Impact
An authorized local user can trigger a use‑after‑free bug in Microsoft Windows Management Services, allowing that user to elevate privileges to local administrator level. The flaw is a classic memory‑management race condition (CWE‑362) that results in use‑after‑free (CWE‑416). An attacker can execute arbitrary code with higher privileges, which could lead to system compromise, data exfiltration, or installation of additional malware. The impact is limited to the machine that the attacker has local access to, but the elevated privileges grant full control over the system.
Affected Systems
Microsoft Windows 10 versions 1809, 21H2, and 22H2; Windows 11 versions 22H3, 23H2, 24H2, and 25H2; Windows Server 2019, Server 2022 (including core installations), and Server 2025 versions.

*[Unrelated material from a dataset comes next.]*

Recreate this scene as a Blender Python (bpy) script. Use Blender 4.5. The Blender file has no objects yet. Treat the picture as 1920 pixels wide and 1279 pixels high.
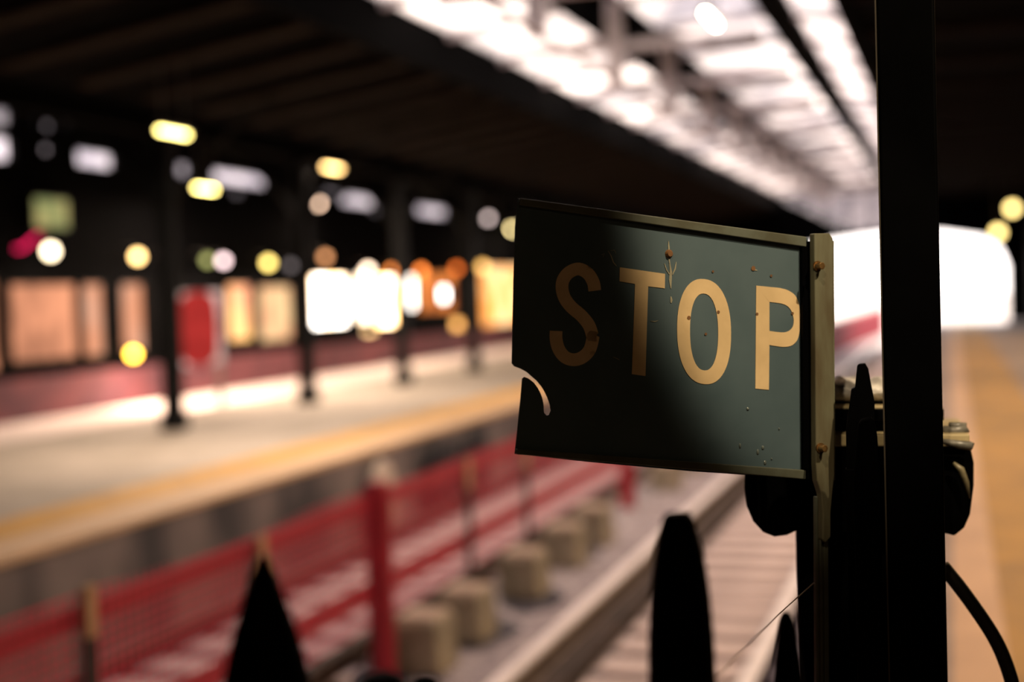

The vulnerability applies to both 32‑bit and 64‑bit builds of these releases as reflected in the affected CPEs.
Risk and Exploitability
The CVSS score of 7.8 describes the vulnerability as high severity. EPSS indicates a very low exploitation probability (<1%). The vulnerability is not listed in the CISA KEV catalog, so no known field‑in‑the‑wild exploitation is reported yet. Because the flaw requires local authorization and an exploited race condition, the attack vector is local only. An attacker would need the ability to trigger the race condition in the service, which typically requires malicious code running under a user account that has permission to re‑start or interact with the Management Service.